Saturday, September 1, 2012

The Parties Versus the People

I'd like to leverage this brief interlude between the respective party conventions to review an important new book by former Congressman Mickey Edwards (R-OK) titled The Parties Versus the People: How to Make Republicans and Democrats into Americans. Like Edwards, I remain a proud member of the GOP and its ever-shrinking moderate wing. However, our commitments to our country transcend allegiances to any private organization, political parties in particular.

Edwards' arguments bear consideration 10 weeks from a pivotal presidential election. A close shave for the incumbent or his capable opponent still seems probable, and the victor's ability to govern will be constrained by the same forces that have paralyzed Washington for the past quarter century. He is right to blame political parties for the poisoned political atmosphere, and unlike Dionne, Mann and Ornstein, and others, he rightly assigns bipartisan blame. Polarization per se, Edwards suggests, is not the problem, but instead the parties' dominance of our electoral and governing institutions.

His list of prescriptions is long, and I don't agree with each line item, but I do support open-integrated primaries like those employed in Louisiana, Washington, and California, where the top two primary finishers regardless of party advance to the general election. They need not be from the two major parties, and both candidates may be of the same party. I predict this would go a long way in sending the "wing nuts" to the exits and electing moderates representative of the "mushy middle" that characterizes the vast bulk of the voting population.

I also concur that our current campaign finance regime is broken, a product of laws with good intentions, but flawed reverberations, and contradictory court rulings. He cites my friend Curtis Gans of the Center for the Study of the American Electorate, who advocates for the removal of limits on what individual candidates may raise from people, and restricting donations to all external agents (parties, Super PACs, etc.). My concerns about about the current regime have more to do with the perpetual money chase than fears about corruption or the appearance thereof. Moreover, by pushing political money from the most accountable (the candidate) to the least accountable (interest groups, 501c3s, and SuperPACs), negativity is the norm, driving people (prospective office holders and voters alike) from the political process altogether.

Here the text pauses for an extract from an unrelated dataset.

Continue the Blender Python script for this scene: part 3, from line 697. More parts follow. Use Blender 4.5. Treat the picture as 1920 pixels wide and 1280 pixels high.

I also embrace Edwards' call for nonpartisan redistricting reform. It remains ridiculous that professional politicians select their voters, bastardizing the very definition of democracy. Additionally, neutrally drawn districts would produce more competitive contests, bringing more citizens out to the polls, and opening the door for more moderate candidates willing to reach across the aisle and work with members of the other party to tackle the pressing issues of the day.

Edwards falls short in a clear path for citizens to pursue these reforms and others. In many ways, his writing is directed towards Beltway insiders, and my hope is that they carry around dog-eared copies of this important book. He does recommend that the rest of us take back our government from two private clubs (the Dems and the GOP) through citizen initiatives, and lists the states where this is achievable. Unfortunately, Illinois is not on this list, so we are left with only the ballot box and grass roots organizations pressuring those in Springfield and City Hall.

As our collective gaze turns from Tampa to Charlotte, Edwards' prescriptions to rescue our democracy loom large. The issues articulated by an impressive A-list of Republican officials this past week are real and must be addressed immediately, but short of the structural changes Edwards embraces, dysfunction and stalemate seem the more likely scenarios regardless of who wins the Obama-Romney prize fight.